On January 25, the EU seemed like it was finally starting to succeed in that mission, when Apple shared the first details of how the residents of the EU’s 27 member states will soon be able to download apps from alternative app stores onto their iPhones and iPads. Developers will also be able to use third-party payment providers inside apps offered by the Apple App Store for free, and will pay a reduced commission of up to 17 percent for in-app goods and services, the company said.

For Apple, the announcement marks a major change, and also demonstrates to other parts of the world what is possible with strongly worded regulation. The DMA gives the EU power to fine tech companies up to 20 percent of their global revenue for non-compliance. But the caveats in Apple’s announcement also drew sharp criticism.

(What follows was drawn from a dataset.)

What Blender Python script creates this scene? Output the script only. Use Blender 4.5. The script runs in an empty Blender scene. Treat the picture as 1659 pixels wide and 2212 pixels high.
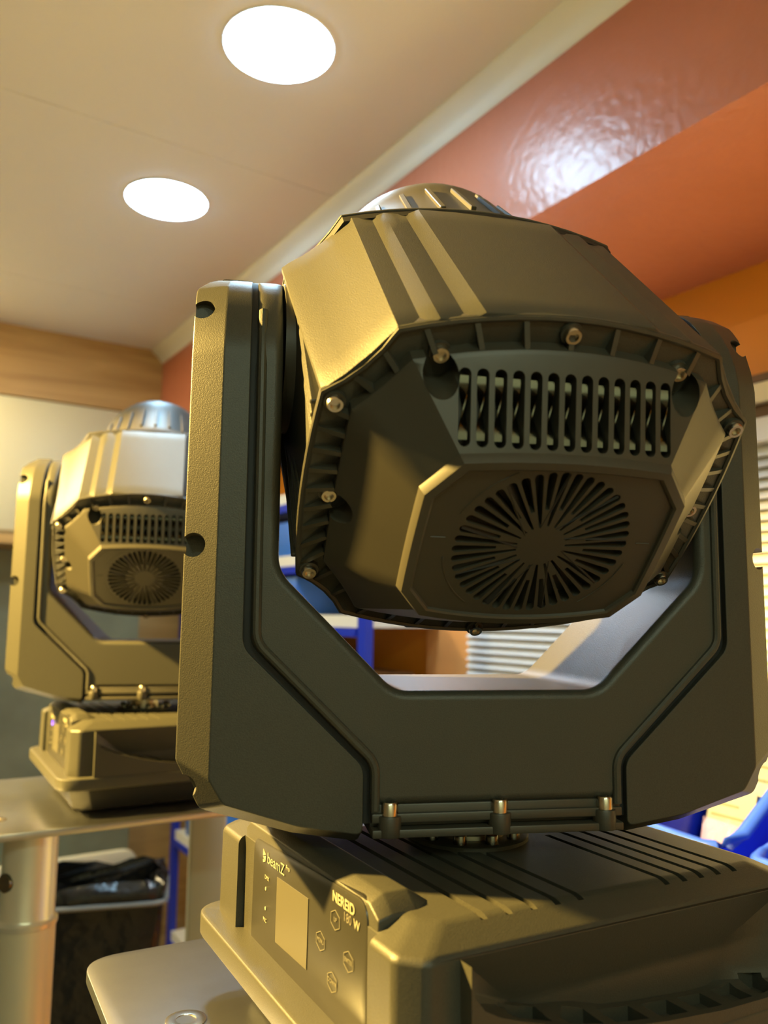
import bpy, bmesh, math, random
from mathutils import Vector, Matrix
random.seed(7)
PI = math.pi
R = math.radians
C = bpy.context.scene.collection
SC = bpy.context.scene

# ---------------------------------------------------------------- camera, world, lights, exposure
ZC = 1.5                                   # eye height above the floor
PITCH, ROLL = math.atan(221.14/1764.09), 0.0112
cam_d = bpy.data.cameras.new('camera')
cam_d.sensor_fit = 'HORIZONTAL'; cam_d.sensor_width = 7.3; cam_d.lens = 7.3*1764.09/1659
cam_d.clip_start = 0.02; cam_d.clip_end = 50
cam_d.dof.use_dof = True; cam_d.dof.focus_distance = 0.50; cam_d.dof.aperture_fstop = 2.0
cam = bpy.data.objects.new('camera', cam_d); C.objects.link(cam)
cam.location = (0, 0, ZC)
cam.rotation_euler = (Matrix.Rotation(PI/2+PITCH, 4, 'X') @ Matrix.Rotation(ROLL, 4, 'Z')).to_euler()
SC.camera = cam

w = bpy.data.worlds.new('world'); SC.world = w; w.use_nodes = True
w.node_tree.nodes['Background'].inputs[0].default_value = (0.9, 0.8, 0.6, 1)
w.node_tree.nodes['Background'].inputs[1].default_value = 0.01

SC.view_settings.view_transform = 'Standard'; SC.view_settings.look = 'None'
SC.view_settings.gamma = 1.0; SC.view_settings.use_curve_mapping = False
SC.view_settings.exposure = 0.22

# room axes: RN = towards the right wall, RD = along the right wall towards the far wall
RD = Vector((-.545, .8385, 0)).normalized(); RN = Vector((RD.y, -RD.x, 0))
ROOM_A = math.atan2(RN.y, RN.x)
def rp(r, s, z): return RN*r + RD*s + Vector((0, 0, z+ZC))

DOWNLIGHT_W, WARM_W = 62.0, 1050.0
def area_light(name, loc, size, power, col, target=None):
    l = bpy.data.lights.new(name, 'AREA'); l.shape = 'DISK'; l.size = size; l.energy = power; l.color = col
    o = bpy.data.objects.new(name, l); C.objects.link(o); o.location = loc
    if target is not None:
        o.rotation_euler = (Vector(target)-Vector(loc)).to_track_quat('-Z', 'Y').to_euler()
    return o
# warm ceiling spot left of the stage lights (out of view)
WARM_POS = Vector((-1.32, .66, ZC+.76))
wl = bpy.data.lights.new('warm_ceiling_spot', 'SPOT'); wl.energy = WARM_W; wl.color = (1.0, .64, .15); wl.shadow_soft_size = .03
wl.spot_size = R(62); wl.spot_blend = .3
wo = bpy.data.objects.new('warm_ceiling_spot', wl); C.objects.link(wo); wo.location = WARM_POS
wo.rotation_euler = Vector((math.cos(R(4))*math.cos(R(42)), math.sin(R(4))*math.cos(R(42)), -math.sin(R(42)))).to_track_quat('-Z', 'Y').to_euler()
area_light('warm_fill_left', (-1.70, 1.95, ZC+.885), .2, 30, (1.0, .82, .46), (-1.70, 1.95, 0))  # added fill out of view, brightens the cabinet and timber fascia
# unseen fill lights added behind the camera to lift the camera-facing sides
for p in ((.60, -1.05), (-.16, -1.50)):
    area_light('rear_fill', (p[0], p[1], ZC+.89), .2, 10.5, (.80, 1.0, .74), (p[0], p[1], 0))

sp_ = rp(1.10, 1.60, .618)
area_light('soffit_fill', sp_, .12, 5, (.78, .90, 1.0), (sp_.x, sp_.y, 0))  # added light hidden behind the head, brightens the orange wall and blind

# ---------------------------------------------------------------- materials
def mat(name, col, rough=.5, metal=0, spec=.5, bump=0, bscale=800, emit=None, estr=0, noise=0, nscale=20, alpha=1, trans=0, coat=0, bdist=.0004, sparkle=0):
    m = bpy.data.materials.new(name); m.use_nodes = True
    nt = m.node_tree; b = nt.nodes['Principled BSDF']
    b.inputs['Base Color'].default_value = (*col, 1)
    b.inputs['Roughness'].default_value = rough; b.inputs['Metallic'].default_value = metal
    b.inputs['Specular IOR Level'].default_value = spec
    if trans: b.inputs['Transmission Weight'].default_value = trans
    if coat: b.inputs['Coat Weight'].default_value = coat
    if alpha < 1: b.inputs['Alpha'].default_value = alpha
    if emit: b.inputs['Emission Color'].default_value = (*emit, 1); b.inputs['Emission Strength'].default_value = estr
    if bump or noise or sparkle: tc = nt.nodes.new('ShaderNodeTexCoord')
    if bump:
        n = nt.nodes.new('ShaderNodeTexNoise'); n.inputs['Scale'].default_value = bscale; n.inputs['Detail'].default_value = 2
        nt.links.new(tc.outputs['Object'], n.inputs['Vector'])
        bp = nt.nodes.new('ShaderNodeBump'); bp.inputs['Strength'].default_value = bump; bp.inputs['Distance'].default_value = bdist
        nt.links.new(n.outputs[0], bp.inputs['Height']); nt.links.new(bp.outputs[0], b.inputs['Normal'])
    if noise:
        n2 = nt.nodes.new('ShaderNodeTexNoise'); n2.inputs['Scale'].default_value = nscale; n2.inputs['Detail'].default_value = 5
        nt.links.new(tc.outputs['Object'], n2.inputs['Vector'])
        mx = nt.nodes.new('ShaderNodeMix'); mx.data_type = 'RGBA'
        mx.inputs[6].default_value = (*[c*(1-noise) for c in col], 1); mx.inputs[7].default_value = (*[min(1, c*(1+noise)) for c in col], 1)
        nt.links.new(n2.outputs[0], mx.inputs[0]); nt.links.new(mx.outputs[2], b.inputs['Base Color'])
    return m

M = {}
M['powder'] = mat('black_powder_coat', (.040, .039, .030), .42, spec=.36, bump=.38, bscale=1500, noise=.3, nscale=1300, bdist=.00035)
M['plastic'] = mat('black_satin_plastic', (.036, .033, .024), .44, bump=.16, bscale=1900, noise=.12, nscale=1500, bdist=.0002)
M['gasket'] = mat('black_rubber', (.010, .010, .010), .6, spec=.3)
M['dark'] = mat('dark_cavity', (.010, .010, .008), .5)
M['steel'] = mat('stainless_screw', (.62, .56, .46), .26, metal=1)
M['copper'] = mat('bronze_screw', (.50, .46, .38), .25, metal=1)
M['hub'] = mat('hub_metal', (.50, .47, .38), .3, metal=1, bump=.2, bscale=300)
M['chrome'] = mat('dark_chrome', (.13, .13, .11), .20, metal=1)
M['panel'] = mat('display_film', (.024, .023, .018), .32, spec=.6)
M['screen'] = mat('lcd_screen', (.075, .070, .050), .3, spec=.6)
M['print'] = mat('printed_lettering', (.26, .25, .17), .5)
M['printdim'] = mat('printed_outline', (.13, .12, .085), .5)
M['alu'] = mat('brushed_aluminium', (.50, .52, .56), .28, metal=1, bump=.10, bscale=500, noise=.10, nscale=40)
M['tube'] = mat('aluminium_tube', (.58, .56, .43), .40, metal=.35, bump=.05, bscale=60)
M['collar'] = mat('collar_metal', (.60, .58, .48), .3, metal=.45)
M['ceiling'] = mat('painted_ceiling', (.84, .85, .87), .55, noise=.04, nscale=2)
M['trim'] = mat('painted_cornice', (.88, .90, .84), .4)
M['red'] = mat('terracotta_paint', (.50, .165, .09), .33, bump=.35, bscale=60, bdist=.004, noise=.10, nscale=6)
M['orange'] = mat('orange_wall', (.74, .28, .018), .5, bump=.1, bscale=60, bdist=.002, noise=.08, nscale=4)
M['cream'] = mat('cream_laminate', (.74, .70, .50), .45)
M['white'] = mat('white_board', (.80, .79, .72), .5)
M['blue'] = mat('blue_plastic', (.008, .03, .80), .30)
M['skyblue'] = mat('light_blue_plastic', (.04, .17, .62), .4)
M['bluesteel'] = mat('blue_steel', (.005, .03, .52), .4)
M['brown'] = mat('brown_cardboard', (.22, .12, .05), .7)
M['darkwood'] = mat('dark_wood', (.12, .06, .02), .5)
M['bag'] = mat('black_bin_bag', (.012, .013, .013), .25, bump=.6, bscale=25, bdist=.01)
M['bin'] = mat('grey_bin', (.25, .26, .23), .5)
M['olive'] = mat('grey_green_panel', (.30, .32, .20), .45, noise=.35, nscale=7)
M['floor'] = mat('floor_vinyl', (.075, .07, .06), .5, noise=.2, nscale=3)
M['dim'] = mat('interior_paint', (.30, .24, .14), .6)
M['blind'] = mat('blind_slat', (.66, .66, .64), .45)
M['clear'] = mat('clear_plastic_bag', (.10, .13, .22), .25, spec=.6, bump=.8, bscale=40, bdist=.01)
M['label'] = mat('printed_label', (.08, .10, .08), .5)
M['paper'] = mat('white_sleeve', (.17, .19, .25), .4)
M['peach'] = mat('peach_paper', (.80, .45, .25), .5)
M['bluelamp'] = mat('blue_indicator', (.1, .05, .9), .4, emit=(.15, .05, 1), estr=3)
M['lamp'] = mat('downlight_diffuser', (1, 1, 1), .5, emit=(.46, .76, 1.0), estr=DOWNLIGHT_W)

def woodmat():
    m = bpy.data.materials.new('pale_wood'); m.use_nodes = True; nt = m.node_tree; b = nt.nodes['Principled BSDF']
    tc = nt.nodes.new('ShaderNodeTexCoord'); mp = nt.nodes.new('ShaderNodeMapping'); mp.inputs['Scale'].default_value = (1.2, 1.2, 14)
    n = nt.nodes.new('ShaderNodeTexNoise'); n.inputs['Scale'].default_value = 2.0; n.inputs['Detail'].default_value = 6; n.inputs['Distortion'].default_value = .6
    cr = nt.nodes.new('ShaderNodeValToRGB')
    cr.color_ramp.elements[0].position = .3; cr.color_ramp.elements[0].color = (.46, .27, .08, 1)
    cr.color_ramp.elements[1].position = .7; cr.color_ramp.elements[1].color = (.66, .43, .16, 1)
    nt.links.new(tc.outputs['Object'], mp.inputs[0]); nt.links.new(mp.outputs[0], n.inputs['Vector'])
    nt.links.new(n.outputs[0], cr.inputs[0]); nt.links.new(cr.outputs[0], b.inputs['Base Color'])
    b.inputs['Roughness'].default_value = .45
    return m
M['wood'] = woodmat()

# ---------------------------------------------------------------- helpers
def link(name, me, m, parent=None, mw=None):
    o = bpy.data.objects.new(name, me); C.objects.link(o)
    if m is not None and len(me.materials) == 0: me.materials.append(m)
    if parent is not None: o.parent = parent
    if mw is not None: o.matrix_local = mw
    return o
def shade(me, ang=32):
    me.shade_smooth() if hasattr(me, 'shade_smooth') else [setattr(p, 'use_smooth', True) for p in me.polygons]
    me.set_sharp_from_angle(angle=R(ang))
def fix(bm):
    bmesh.ops.recalc_face_normals(bm, faces=bm.faces)
def tomesh(bm, name, smooth=32):
    fix(bm); me = bpy.data.meshes.new(name); bm.to_mesh(me); bm.free()
    if smooth: shade(me, smooth)
    return me
def loft(bm, rings, cap0=True, cap1=True, closed=True):
    vs = [[bm.verts.new(p) for p in r] for r in rings]
    n = len(vs[0])
    for a, b in zip(vs, vs[1:]):
        for i in range(n if closed else n-1):
            j = (i+1) % n
            try: bm.faces.new((a[i], a[j], b[j], b[i]))
            except ValueError: pass
    if cap0: bm.faces.new(list(reversed(vs[0])))
    if cap1: bm.faces.new(vs[-1])
    return vs
def box(bm, lo, hi, mtx=None):
    x0, y0, z0 = lo; x1, y1, z1 = hi
    P = [(x0,y0,z0),(x1,y0,z0),(x1,y1,z0),(x0,y1,z0),(x0,y0,z1),(x1,y0,z1),(x1,y1,z1),(x0,y1,z1)]
    P = [Vector(p) for p in P]
    if mtx is not None: P = [mtx @ p for p in P]
    v = [bm.verts.new(p) for p in P]
    for f in ((0,3,2,1),(4,5,6,7),(0,1,5,4),(1,2,6,5),(2,3,7,6),(3,0,4,7)): bm.faces.new([v[i] for i in f])
def cyl(bm, p0, p1, r0, r1=None, n=24):
    r1 = r0 if r1 is None else r1
    p0, p1 = Vector(p0), Vector(p1); d = (p1-p0).normalized()
    a = d.orthogonal().normalized(); b = d.cross(a)
    loft(bm, [[p0+(a*math.cos(t)+b*math.sin(t))*r0 for t in [2*PI*i/n for i in range(n)]],
              [p1+(a*math.cos(t)+b*math.sin(t))*r1 for t in [2*PI*i/n for i in range(n)]]])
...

Apple made it clear the company will maintain an element of control over the apps and new app stores operating on its devices—arguing this was necessary to reduce “privacy and security risks.” Apple said it will use a new system to track alternative app stores and payment systems, while charging developers a €0.50 ($0.54) “core technology fee” for every download—made through Apple’s App Store or an alternative—once an app is downloaded more than one million times.

“Especially for the big app developers with loads of downloads, who are the ones that really Apple make all their money from, that will rack up to a very high cost very quickly,” says Max von Thun, Europe director at Open Markets, a group dedicated to campaigning against monopolies. “This new cost structure, including the core tech fee, will disincentivize lots of developers from moving to the new system.” Less than 1 percent of developers would qualify for this fee, Apple said in its announcement. Government agencies or nonprofits are exempt.

The caveats sparked outrage from developers that had been hoping to benefit from DMA-inspired changes. “Allowing alternative payments and marketplaces seems positive on the surface, but the strings attached to Apple’s new policies mean that in practice it will be impossible for developers to benefit from them,” Proton’s Yen said in a statement. “Apple will continue stifling competition and innovation, and taking a cut even when developers opt out of its walled garden.”

Tim Sweeney, founder and CEO of Epic Games, went further, accusing Apple on X of “twisting this process to undermine competition and continue imposing Apple taxes on transactions they're not involved in.”

Sweeney has been battling Apple over its App Store rules in the courts and on social media rules for years. “Truly, Apple has no right to take any percent of any company’s revenue just because they made the phone people use to access the stuff,” he said back in 2020. But Epic suffered a setback in that fight earlier in January, when the US Supreme Court declined to hear Epic’s appeal in its legal dispute with Apple—essentially allowing Apple to put in place a system in the US that lets apps link out to purchase pages but still charges a 27 percent commission for payments made when users get there.

There’s uncertainty about whether Apple’s concessions count as complying with the DMA. “The App Store is very, very lucrative for them,” says von Thun, who believes there are question marks over whether these changes go far enough. “I would say this is basically their attempt to do as little as possible while, potentially, being compliant with the law.” A spokesperson for the European Commission, which enforces the new rules, said it did not comment on such announcements, adding the deadline for compliance was March 7.

“These changes comply with the DMA, and in the weeks and months ahead, we’ll continue to engage with the European Commission, the developer community, and our EU users about their impacts,” said Apple spokesperson Fred Sainz in a statement, adding the changes the DMA introduced in the EU resulted in a less secure system.

“We’re limiting these changes to the European Union because we’re concerned about their impacts on the privacy and security of our users’ experience—which remains our North Star.”

With just a matter of weeks until the EU’s March deadline, Apple and developers alike will soon find out whether the EU thinks those changes have gone far enough.